Aim of the exercise »
Count how many lines of the material hold "Blender". Respond with that number alone.

Task data »
※ ※ ※

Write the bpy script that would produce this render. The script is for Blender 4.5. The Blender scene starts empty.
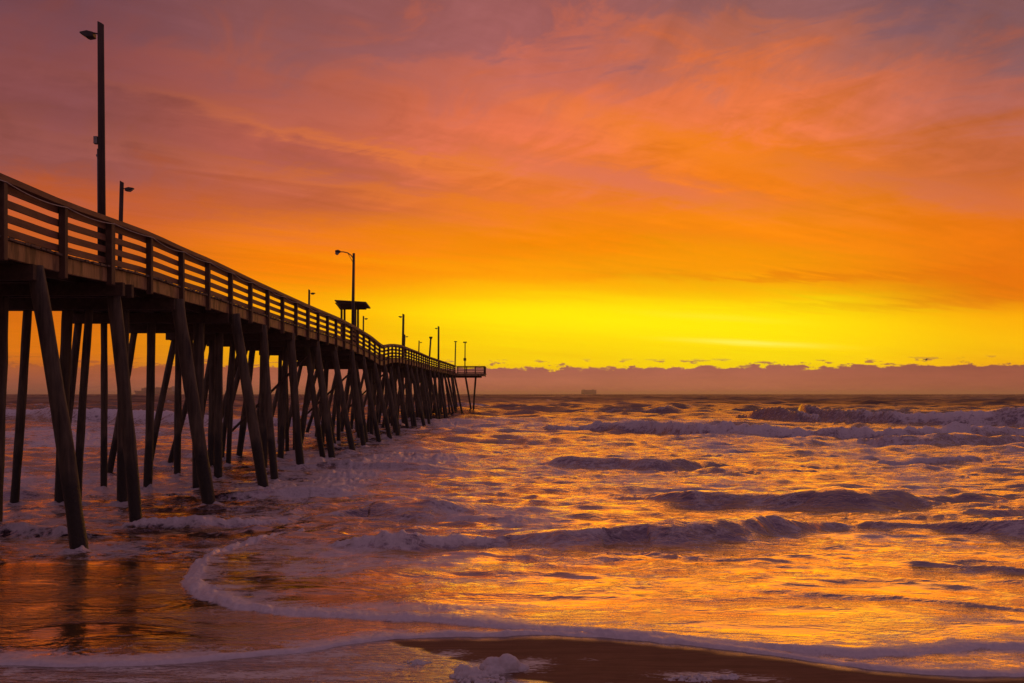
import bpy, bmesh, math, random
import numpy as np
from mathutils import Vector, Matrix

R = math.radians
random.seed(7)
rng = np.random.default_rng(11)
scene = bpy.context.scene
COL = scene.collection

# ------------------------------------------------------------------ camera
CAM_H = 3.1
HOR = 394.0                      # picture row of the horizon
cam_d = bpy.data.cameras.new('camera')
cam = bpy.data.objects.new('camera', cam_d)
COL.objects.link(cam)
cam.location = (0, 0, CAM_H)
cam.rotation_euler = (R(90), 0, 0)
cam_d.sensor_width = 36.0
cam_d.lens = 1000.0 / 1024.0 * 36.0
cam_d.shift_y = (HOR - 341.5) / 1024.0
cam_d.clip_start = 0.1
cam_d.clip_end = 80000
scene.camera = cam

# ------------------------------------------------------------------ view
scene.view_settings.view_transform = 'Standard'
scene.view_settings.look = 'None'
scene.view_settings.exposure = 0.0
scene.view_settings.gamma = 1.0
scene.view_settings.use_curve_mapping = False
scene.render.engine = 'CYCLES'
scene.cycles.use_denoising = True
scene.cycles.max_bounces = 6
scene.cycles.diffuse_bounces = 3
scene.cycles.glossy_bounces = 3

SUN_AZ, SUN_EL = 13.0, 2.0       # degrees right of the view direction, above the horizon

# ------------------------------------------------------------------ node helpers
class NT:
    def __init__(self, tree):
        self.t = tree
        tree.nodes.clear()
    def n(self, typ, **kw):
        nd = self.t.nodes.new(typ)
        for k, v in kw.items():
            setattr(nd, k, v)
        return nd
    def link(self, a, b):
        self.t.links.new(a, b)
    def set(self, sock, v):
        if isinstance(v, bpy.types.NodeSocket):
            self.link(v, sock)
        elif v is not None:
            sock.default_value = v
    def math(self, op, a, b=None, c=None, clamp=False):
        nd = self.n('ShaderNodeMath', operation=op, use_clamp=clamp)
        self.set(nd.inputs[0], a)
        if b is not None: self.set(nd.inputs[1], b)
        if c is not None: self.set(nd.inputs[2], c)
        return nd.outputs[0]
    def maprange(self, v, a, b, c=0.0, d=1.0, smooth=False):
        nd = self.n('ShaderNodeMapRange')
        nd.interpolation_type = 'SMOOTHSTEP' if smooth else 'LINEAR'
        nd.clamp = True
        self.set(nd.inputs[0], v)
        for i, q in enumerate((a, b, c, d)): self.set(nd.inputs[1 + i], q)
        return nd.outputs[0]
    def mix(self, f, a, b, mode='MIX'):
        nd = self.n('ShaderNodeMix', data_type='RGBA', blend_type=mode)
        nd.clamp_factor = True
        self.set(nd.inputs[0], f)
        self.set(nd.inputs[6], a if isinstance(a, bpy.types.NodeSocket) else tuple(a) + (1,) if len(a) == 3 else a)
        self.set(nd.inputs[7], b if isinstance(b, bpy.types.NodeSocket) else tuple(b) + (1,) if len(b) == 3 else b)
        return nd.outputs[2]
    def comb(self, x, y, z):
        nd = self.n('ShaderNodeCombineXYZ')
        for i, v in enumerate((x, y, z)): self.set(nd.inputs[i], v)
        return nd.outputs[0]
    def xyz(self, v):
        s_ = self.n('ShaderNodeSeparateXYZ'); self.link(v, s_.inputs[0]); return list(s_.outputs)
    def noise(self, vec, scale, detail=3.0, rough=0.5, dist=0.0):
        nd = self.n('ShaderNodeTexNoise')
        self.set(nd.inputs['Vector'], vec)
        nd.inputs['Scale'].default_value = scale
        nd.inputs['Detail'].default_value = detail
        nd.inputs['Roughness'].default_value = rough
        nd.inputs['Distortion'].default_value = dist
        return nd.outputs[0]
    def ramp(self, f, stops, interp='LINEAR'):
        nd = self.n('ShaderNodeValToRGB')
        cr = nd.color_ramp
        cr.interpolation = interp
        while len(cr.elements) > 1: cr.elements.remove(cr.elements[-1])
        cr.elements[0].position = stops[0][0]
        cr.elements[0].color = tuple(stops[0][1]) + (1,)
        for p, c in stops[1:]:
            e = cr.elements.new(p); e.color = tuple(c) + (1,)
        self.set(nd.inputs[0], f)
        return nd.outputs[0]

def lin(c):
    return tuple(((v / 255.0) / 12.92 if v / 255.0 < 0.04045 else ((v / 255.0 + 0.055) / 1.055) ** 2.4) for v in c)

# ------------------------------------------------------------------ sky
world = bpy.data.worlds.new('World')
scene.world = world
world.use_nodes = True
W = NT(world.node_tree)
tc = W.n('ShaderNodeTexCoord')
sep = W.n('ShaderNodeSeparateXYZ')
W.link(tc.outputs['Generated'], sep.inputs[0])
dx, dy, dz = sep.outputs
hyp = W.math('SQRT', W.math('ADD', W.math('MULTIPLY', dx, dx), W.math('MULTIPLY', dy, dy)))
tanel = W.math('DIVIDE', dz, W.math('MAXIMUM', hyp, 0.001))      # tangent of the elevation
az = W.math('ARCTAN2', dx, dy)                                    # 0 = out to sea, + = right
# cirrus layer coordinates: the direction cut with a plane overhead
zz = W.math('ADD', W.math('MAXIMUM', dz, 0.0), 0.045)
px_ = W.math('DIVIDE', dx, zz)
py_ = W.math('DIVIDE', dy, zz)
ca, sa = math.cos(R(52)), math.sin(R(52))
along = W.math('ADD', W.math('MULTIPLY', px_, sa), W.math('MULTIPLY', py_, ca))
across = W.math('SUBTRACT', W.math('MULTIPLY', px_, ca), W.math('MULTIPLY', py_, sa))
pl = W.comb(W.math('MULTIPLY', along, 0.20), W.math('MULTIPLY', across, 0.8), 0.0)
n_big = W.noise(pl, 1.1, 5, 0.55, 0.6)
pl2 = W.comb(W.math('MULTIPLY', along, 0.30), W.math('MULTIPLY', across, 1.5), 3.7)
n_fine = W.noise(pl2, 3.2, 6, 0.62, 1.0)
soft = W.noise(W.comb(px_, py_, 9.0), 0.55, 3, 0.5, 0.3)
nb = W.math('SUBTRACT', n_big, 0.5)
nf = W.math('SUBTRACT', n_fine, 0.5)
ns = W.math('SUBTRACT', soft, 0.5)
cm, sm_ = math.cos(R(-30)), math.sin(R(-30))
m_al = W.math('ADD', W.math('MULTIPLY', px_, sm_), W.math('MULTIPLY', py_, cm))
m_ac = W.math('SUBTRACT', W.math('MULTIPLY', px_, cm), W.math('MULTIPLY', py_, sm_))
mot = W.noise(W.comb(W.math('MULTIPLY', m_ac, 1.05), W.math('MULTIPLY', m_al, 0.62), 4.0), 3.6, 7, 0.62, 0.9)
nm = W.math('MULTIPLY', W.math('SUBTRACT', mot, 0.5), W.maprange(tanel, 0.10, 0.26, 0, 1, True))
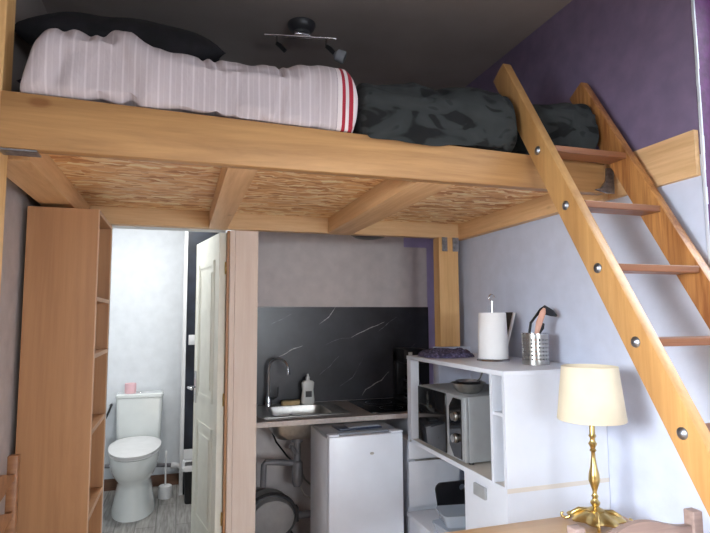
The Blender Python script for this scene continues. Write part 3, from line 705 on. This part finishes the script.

※ ※ ※

Response to the task »
2